I do understand that adults want in on the fun. The children are having a blast scoring pounds of chocolate and playing pranks on each other. What do we get? Adults deserve to be in on it too since we're the ones spending the money.  Unfortunately, as it is with most holidays in the 21st century, we are taking it too far.  It's not about candy or costumes.  It's another night of drunken revelry, of hard partying, of alcohol poisoning and drunk driving accidents waiting to happen.  Our culture never seems to stop becoming dependent on alcohol for a good time and Halloween is just another excuse for excessive drinking and carelessness.  

Halloween is not a religious holiday (unless you're a Satanist or practitioner of Wiccan/Pagan tradition that celebrates Samhain).  It is not a time for warm family gathering.  It's not even romantic. So many other holidays, including the most commercialized ones, have a reason to exist.  At best Halloween just a time for people who consider themselves to be rebels and "alternative" to prove how cool they are by celebrating the macabre and darkness.  That is just becoming a cliche`.  

The worst part of Halloween is the reverse side of it.  This is supposed to be a time when our children can go a little wild and eat sweets and roam around at night.  Paranoid parents spoil it for them by being suspicious of everyone and everything.  I remember hordes of kids passing by my decorated, well-lit house during the last years I lived at home.  There were no children in the house, my mother and my brother and I were not known parents, so families deliberately skipped our house because they don't "know" us.  Even though there is no evidence that child murderers are out to poison children on Halloween, too many crazy parents still believe it.  Don't ring the bell at the home of a relative stranger even if the house is lit and decorated.  Don't eat any homemade cookies or cupcakes.  Don't eat apples because there are razor blades in them (that myth won't die even though there has NEVER been a razor blade in an apple).  

Parents, every day of the year people who don't really know touch your children's food.  You decide you can trust them, but that doesn't mean you can.  Your food is touched by wholesalers, grocery store workers, truckers, cafeteria workers, cooks, and servers.  Why do you trust that cupcake from a bake sale just because it came from a church or charitable organization, but not one from your neighbor?  Why do you automatically trust one group of people over another?  NO ONE IS TRYING TO POISON YOUR KIDS.  Just let them eat what they want (as long as it doesn't make them sick due to overeating or allergies).  It someone really wanted to kill your child, he wouldn't have waited until Halloween to do it.  You child is more likely to die in your car. 
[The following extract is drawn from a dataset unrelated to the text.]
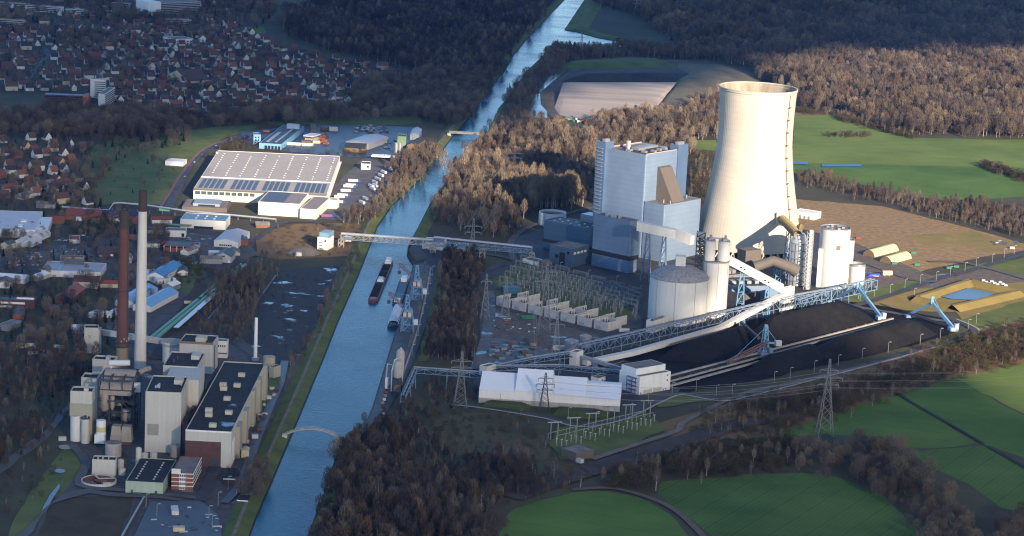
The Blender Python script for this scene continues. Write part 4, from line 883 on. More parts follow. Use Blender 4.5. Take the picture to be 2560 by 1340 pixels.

I'm not a Grinch (or even a Sexy Grinch).  I am not anti-Halloween.  There will be a bowl of candy in my home on Halloween night and I hope the children will come and claim some.  There is a costume contest in my office and I will be participating.  I thought of an idea for a costume, so I decided I would try to win the cash prize.  But if I hadn't thought of a costume, I wouldn't have stressed out about it.  I'll eat some sweets too. 

 I just don't spend much of my time planning and obsessing with Halloween.  I don't spend large amounts of money on it.  It's just not on my priority list.  I don't sit around in July wish for fall because I want Halloween to come.  I'm going to enjoy the sun and the water and the most important holiday of the year - my birthday.  Halloween can wait, and it can do just fine without me.